Every line with the string "scene" should be gathered.

★ ★ ★ ★

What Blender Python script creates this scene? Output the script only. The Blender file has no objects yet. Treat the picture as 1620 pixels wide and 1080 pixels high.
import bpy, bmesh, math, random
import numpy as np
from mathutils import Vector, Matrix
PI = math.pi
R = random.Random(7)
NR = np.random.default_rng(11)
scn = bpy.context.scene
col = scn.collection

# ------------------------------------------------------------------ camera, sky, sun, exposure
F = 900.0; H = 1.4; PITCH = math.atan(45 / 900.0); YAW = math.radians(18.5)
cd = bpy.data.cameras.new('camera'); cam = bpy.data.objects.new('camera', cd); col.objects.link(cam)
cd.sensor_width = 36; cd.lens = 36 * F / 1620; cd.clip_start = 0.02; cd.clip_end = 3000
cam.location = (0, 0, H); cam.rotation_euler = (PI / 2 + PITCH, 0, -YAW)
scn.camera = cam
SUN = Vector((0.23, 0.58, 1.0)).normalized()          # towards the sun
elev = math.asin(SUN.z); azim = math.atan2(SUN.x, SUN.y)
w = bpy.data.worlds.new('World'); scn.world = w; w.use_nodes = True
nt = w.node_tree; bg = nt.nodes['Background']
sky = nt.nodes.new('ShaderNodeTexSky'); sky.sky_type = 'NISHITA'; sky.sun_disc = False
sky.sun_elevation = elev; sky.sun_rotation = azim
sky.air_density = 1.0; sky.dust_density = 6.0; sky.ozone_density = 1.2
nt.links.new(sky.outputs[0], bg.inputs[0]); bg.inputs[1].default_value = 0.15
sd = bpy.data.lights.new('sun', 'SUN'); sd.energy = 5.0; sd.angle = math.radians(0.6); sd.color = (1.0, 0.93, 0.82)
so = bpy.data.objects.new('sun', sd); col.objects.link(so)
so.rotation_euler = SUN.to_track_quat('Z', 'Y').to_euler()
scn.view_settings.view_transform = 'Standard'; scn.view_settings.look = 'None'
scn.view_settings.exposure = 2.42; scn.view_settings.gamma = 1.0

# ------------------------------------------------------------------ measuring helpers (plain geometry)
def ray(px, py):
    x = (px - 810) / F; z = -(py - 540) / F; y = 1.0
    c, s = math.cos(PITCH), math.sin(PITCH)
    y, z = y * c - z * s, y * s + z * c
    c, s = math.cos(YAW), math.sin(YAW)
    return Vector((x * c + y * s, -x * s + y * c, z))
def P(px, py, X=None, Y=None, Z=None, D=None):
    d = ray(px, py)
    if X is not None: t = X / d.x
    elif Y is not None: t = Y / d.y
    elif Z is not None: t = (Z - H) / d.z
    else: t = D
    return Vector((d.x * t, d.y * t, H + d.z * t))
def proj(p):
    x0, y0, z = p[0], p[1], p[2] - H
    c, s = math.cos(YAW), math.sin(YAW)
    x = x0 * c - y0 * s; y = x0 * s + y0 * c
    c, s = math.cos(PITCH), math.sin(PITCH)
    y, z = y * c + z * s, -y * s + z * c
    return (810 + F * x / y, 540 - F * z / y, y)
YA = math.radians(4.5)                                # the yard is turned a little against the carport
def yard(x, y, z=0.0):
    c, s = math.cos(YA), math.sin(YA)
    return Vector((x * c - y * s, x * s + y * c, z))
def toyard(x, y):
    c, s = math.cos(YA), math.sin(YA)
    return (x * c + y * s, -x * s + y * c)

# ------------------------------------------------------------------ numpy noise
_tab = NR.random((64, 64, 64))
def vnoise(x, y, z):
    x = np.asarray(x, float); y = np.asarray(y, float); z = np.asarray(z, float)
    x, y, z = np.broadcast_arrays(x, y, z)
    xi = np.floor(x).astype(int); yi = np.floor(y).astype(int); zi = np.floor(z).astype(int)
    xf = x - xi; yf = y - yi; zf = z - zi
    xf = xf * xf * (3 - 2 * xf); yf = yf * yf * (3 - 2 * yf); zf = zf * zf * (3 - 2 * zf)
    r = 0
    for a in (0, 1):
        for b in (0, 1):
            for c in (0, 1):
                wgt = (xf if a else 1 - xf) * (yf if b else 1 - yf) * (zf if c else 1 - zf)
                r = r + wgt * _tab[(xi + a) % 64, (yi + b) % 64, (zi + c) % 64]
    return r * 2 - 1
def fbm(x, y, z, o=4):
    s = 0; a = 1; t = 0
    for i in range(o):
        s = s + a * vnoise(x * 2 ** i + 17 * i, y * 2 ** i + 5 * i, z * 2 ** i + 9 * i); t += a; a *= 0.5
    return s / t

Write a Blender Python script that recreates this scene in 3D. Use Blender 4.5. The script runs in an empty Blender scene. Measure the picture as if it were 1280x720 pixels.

★ ★ ★ ★

### The solution
What Blender Python script creates this scene? Output the script only. The Blender file has no objects yet. Treat the picture as 1620 pixels wide and 1080 pixels high.
scn = bpy.context.scene
Write a Blender Python script that recreates this scene in 3D. Use Blender 4.5. The script runs in an empty Blender scene. Measure the picture as if it were 1280x720 pixels.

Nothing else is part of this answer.